Constellation Stage and Screen will debut a new musical June 13 at the John Waldron Arts Center in Bloomington. “The King’s Wife” centers on Catherine of Aragon, the first of British ruler Henry VIII’s six wives. Tickets can be found on Constellation’s website. The musical will run until June 29, with shows on Wednesdays, Thursdays and weekends.
Before opening night, audiences have the chance to attend previews starting June 5 and be part of the work’s final development. Preview tickets are pay-what-you-will, though the lowest possible payment is five dollars.
Writer Mêlisa Annis said the previews will feature all the lighting, costuming and dancing of a full performance, but the actual script and the music aren’t final until opening night. The creative team will gauge which jokes land or flop and which scenes have the desired effect on the audience.
“The audience is the final ingredient in the development process,” Annis. “For each of those previews, then we will take our notes. And then we go back into rehearsal the next day and make changes.”
Annis said the musical’s creative team was drawn to Bloomington by Constellation’s practice of developing new theatrical works.
“It was one of those things where all of the pieces came together at the right place at the right time,” Annis said. “And at that place happened to be Bloomington, Indiana.”
IU junior and member of the ensemble cast Jonah Broscow said there have been daily adjustments during rehearsals.
“I'm just excited to see where the show goes,” Broscow said. “And I'm really excited for people to get to see it. And it feels exciting to be in the cast because you get to be able to put on something that all the writers of the show have been working on for so long, and seeing their hard work, getting to give them a stage for all of that work is a really cool opportunity.”
Annis said the writers focused on the “what ifs” of Catherine’s story, especially in the opening number, in which the king of Scotland attacks England.
“(We) continue asking the curious question of 'What if a woman was told that she's in charge, and then the Scottish army invaded the border? What would we do?’” Annis said. “So, we just put ourselves in her shoes at that time, with the rules of those people and that world on top of it.”
Broscow said the battle is one of his favorite moments in the musical.
“We have this really cool kind of choreographed dance fight number,” Broscow said. “We use kind of our hands and our bodies as weapons, but it's a super fun, upbeat and really cool dance moment.”
Another of the show’s “What if?” questions focuses on Anne Boleyn, Henry VIII’s second wife. Broscow said the musical imagines the two queens as friends, rather than enemies.
To be able to divorce Catherine of Aragon and marry Boleyn, Henry VIII broke away from the Catholic Church and made England a Protestant country. Annis said “The King’s Wife” explores the impact of that event at the local level.

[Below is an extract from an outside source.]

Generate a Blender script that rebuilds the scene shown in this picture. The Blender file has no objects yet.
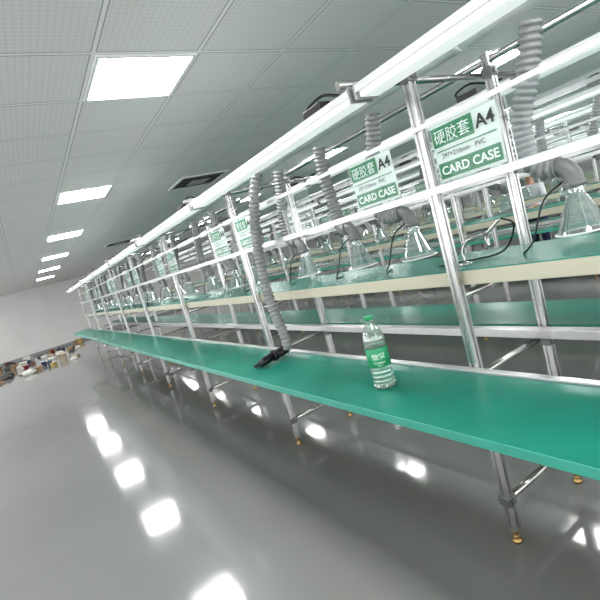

“In this moment, with him signing away the woman he was in love with — the woman that he married for 20 years — that was a radical act that changed the world,” Annis said. “And then what we see is all of these effects of these radical acts, how they affect all the women in the court.”
Annis’ decision to focus on the women of Tudor England, and Catherine especially, was intentional. She said she thinks Henry VIII’s first wife is often overlooked by history.
“In our show, one of the things that was very important to us is that our story is about the women that we never hear about, as opposed to the king that they share,” Annis said. “They get to take center stage and tell their own stories of power, ambition, sisterhood, heartbreak, hope — all of that sort of stuff.”